Market Mad House

In individuals, insanity is rare; but in groups, parties, nations and epochs, it is the rule. Friedrich Nietzsche


Scotland Explores Basic Income

Scotland has become the latest country to explore the possibility of providing a Universal Basic Income or UBI to all citizens.

The Scottish Government and the Scottish Basic Income are developing a UBI scheme that will be tested in the county of Fife, The Independent reported. The scheme would replace welfare benefits and tax credits with a universal flat rate payment.

The network and civil servants were scheduled to discuss the scheme with the Fife Council which would authorize it. If the test in Fife is successful the scheme would be rolled out across Scotland. Before its adoption the scheme would have to be approved by Scotland’s parliament.

Basic income has become a hot topic in British politics the opposition Labour Party has discussed the concept. The governing Conservatives also discussed such a plan but ruled it out in September.

The politicians are interested in basic income; because two thirds of Britons looked favorably on the idea, an Independent poll from May indicates. Although other polls have found there might be less support than that for UBI.

The Scottish Parliament in Edinburgh
The Scottish Parliament in Edinburgh

Why the Brits are Interested in Basic Income

Under a basic income system the government provides every citizen whose income is below the poverty line with a cash payment. The idea is popular in Britain as a replacement to country’s costly, bureaucratic and often ineffective welfare system.

Her Majesty’s Government is in the midst of a welfare reform program that’s been stalled. Much of the support for UBI comes from popular frustration with the existing welfare system in the United Kingdom.

A successful UBI program in Scotland would put pressure on the British government to roll the system out to the entire country. It would also serve as an example that other English speaking countries like the United States, Canada and Australia might follow.

Unions Oppose Basic Income

The Ontario Public Service Employees Union has come out against basic income. The Union’s president Warren Thomas issued “a cautionary statement” on a basic income program that the province’s government is looking into.toronto-officeThomas denounced basic income as a right-wing plot of privatize welfare and destroy social services, Basic Income Earth Network reported. He is particularly worried that basic income would “reduce the government’s role in providing services.”

Translation it might cost some welfare bureaucrats their jobs. The biggest problem with the current welfare system in most countries; including the US, Canada and the UK, is the massive bureaucracy that administers it. Much of that bureaucracy is little more than a “make work” program for bureaucrats.

Instead of basic income Thomas supports expanding existing social assistance programs. In other words hire more bureaucrats who will pay more dues to Thomas’s union. Whether that would actually help the poor is debatable.

Ontario Wants to Test Basic Income

Thomas’s remarks were prompted by an Ontario government discussion paper; called Finding a Better Way: A Basic Income Pilot Project for Ontario, prepared by Hugh D. Segal of Massey College. In the paper recommends that Ontario a test of a basic income scheme to see how it would work.

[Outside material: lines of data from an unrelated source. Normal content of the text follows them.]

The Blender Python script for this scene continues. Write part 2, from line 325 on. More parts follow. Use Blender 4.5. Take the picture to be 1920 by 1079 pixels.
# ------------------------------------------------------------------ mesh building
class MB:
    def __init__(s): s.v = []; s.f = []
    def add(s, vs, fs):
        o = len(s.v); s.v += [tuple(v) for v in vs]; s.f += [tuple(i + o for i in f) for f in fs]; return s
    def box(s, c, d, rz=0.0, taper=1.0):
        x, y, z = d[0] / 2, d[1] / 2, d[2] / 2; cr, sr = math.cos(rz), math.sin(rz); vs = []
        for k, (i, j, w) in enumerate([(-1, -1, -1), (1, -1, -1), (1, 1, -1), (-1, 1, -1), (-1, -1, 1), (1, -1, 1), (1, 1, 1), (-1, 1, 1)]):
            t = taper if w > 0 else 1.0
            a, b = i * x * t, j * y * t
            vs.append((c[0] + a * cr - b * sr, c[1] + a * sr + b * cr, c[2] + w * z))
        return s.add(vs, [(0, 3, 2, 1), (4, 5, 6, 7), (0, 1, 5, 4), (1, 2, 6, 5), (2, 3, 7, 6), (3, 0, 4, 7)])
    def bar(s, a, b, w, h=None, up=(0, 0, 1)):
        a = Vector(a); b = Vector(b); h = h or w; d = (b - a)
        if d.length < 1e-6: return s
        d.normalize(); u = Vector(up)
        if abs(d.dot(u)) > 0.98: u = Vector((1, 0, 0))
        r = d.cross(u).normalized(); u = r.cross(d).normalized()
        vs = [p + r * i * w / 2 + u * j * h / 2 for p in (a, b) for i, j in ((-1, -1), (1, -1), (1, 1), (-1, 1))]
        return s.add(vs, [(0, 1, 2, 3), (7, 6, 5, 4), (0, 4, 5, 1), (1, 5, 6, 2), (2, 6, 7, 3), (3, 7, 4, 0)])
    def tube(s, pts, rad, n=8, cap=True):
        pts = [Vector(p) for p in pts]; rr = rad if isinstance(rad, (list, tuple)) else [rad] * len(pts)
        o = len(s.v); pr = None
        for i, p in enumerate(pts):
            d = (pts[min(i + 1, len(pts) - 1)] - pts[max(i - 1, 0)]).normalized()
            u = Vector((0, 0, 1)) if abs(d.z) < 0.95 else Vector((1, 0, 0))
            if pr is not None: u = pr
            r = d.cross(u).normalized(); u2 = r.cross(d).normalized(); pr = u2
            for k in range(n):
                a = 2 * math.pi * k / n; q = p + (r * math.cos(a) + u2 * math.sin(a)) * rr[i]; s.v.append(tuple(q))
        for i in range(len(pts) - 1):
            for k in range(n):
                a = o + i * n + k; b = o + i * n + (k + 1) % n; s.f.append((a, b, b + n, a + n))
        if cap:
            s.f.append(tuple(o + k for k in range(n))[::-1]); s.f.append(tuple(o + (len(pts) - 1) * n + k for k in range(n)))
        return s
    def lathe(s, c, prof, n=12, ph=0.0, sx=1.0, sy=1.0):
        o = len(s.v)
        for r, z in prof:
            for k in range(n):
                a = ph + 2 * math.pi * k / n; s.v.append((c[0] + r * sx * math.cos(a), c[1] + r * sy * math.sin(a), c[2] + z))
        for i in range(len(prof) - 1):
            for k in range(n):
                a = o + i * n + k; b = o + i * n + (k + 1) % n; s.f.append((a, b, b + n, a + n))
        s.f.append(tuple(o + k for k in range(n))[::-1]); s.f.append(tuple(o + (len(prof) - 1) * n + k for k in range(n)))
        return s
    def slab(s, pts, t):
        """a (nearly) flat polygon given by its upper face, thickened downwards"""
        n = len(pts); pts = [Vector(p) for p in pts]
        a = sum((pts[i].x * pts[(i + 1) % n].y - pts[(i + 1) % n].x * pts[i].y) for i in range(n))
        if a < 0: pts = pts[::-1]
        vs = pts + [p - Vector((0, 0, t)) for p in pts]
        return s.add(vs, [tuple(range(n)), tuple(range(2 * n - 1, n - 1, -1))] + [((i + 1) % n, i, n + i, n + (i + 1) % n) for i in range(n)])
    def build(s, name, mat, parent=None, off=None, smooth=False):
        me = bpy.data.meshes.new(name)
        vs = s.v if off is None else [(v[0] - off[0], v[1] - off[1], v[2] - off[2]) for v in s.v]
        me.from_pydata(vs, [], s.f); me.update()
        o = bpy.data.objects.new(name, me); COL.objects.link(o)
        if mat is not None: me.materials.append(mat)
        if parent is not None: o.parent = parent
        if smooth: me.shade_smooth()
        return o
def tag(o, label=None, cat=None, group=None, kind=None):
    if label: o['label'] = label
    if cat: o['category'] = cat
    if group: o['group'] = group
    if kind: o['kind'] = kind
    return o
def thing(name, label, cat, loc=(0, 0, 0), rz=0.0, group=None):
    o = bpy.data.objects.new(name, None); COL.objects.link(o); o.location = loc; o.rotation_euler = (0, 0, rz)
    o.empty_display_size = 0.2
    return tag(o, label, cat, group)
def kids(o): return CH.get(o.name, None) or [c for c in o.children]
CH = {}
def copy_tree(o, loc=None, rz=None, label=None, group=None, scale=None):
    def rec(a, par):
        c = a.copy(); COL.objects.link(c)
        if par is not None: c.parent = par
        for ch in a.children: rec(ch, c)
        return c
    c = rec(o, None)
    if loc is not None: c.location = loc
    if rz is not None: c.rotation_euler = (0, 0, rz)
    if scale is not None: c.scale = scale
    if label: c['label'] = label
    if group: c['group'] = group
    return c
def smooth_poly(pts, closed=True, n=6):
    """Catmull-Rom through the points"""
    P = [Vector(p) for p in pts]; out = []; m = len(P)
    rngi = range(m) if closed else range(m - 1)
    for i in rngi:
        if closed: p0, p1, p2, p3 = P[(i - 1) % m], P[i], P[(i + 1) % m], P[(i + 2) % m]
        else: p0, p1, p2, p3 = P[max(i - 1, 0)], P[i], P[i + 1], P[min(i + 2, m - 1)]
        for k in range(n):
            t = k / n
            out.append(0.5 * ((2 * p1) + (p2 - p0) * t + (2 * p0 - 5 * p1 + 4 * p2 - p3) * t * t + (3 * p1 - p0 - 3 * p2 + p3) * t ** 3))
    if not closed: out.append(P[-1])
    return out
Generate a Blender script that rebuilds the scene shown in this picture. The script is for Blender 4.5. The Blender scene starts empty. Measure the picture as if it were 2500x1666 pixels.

It’s easy to see why Thomas is wary of Segal’s proposal. A copy of the paper posted online contains this language:

“The main purpose of a Basic Income Pilot must be to test replacing the broad policing, control, and monitoring now present in Ontario Works and the Ontario Disability Support Program (ODSP), with a modestly more generous Basic Income, disbursed automatically to those living beneath a certain income threshold.”


It sounds as if Segal wants to scrap the existing welfare system and go to Basic Income. If that were to occur; a lot of welfare bureaucrats might find themselves looking for a job or applying for basic income.

Segal’s pilot would run for three years and test the replacement of existing welfare and disability payments with a basic income. Some of the specifics of the program include a negative income tax of $1,320 a month and a $500 a month payment to the disabled. If Ontario’s government accepts Segal’s suggestion the test could begin as early as March 2017 just next year.

It looks as if basic income might soon become a reality in at least one English speaking country. If it does expect to see a lot more resistance from government employees’ unions and their apologists in the media, because bureaucrats will always fight to the death for their right to a cushy job.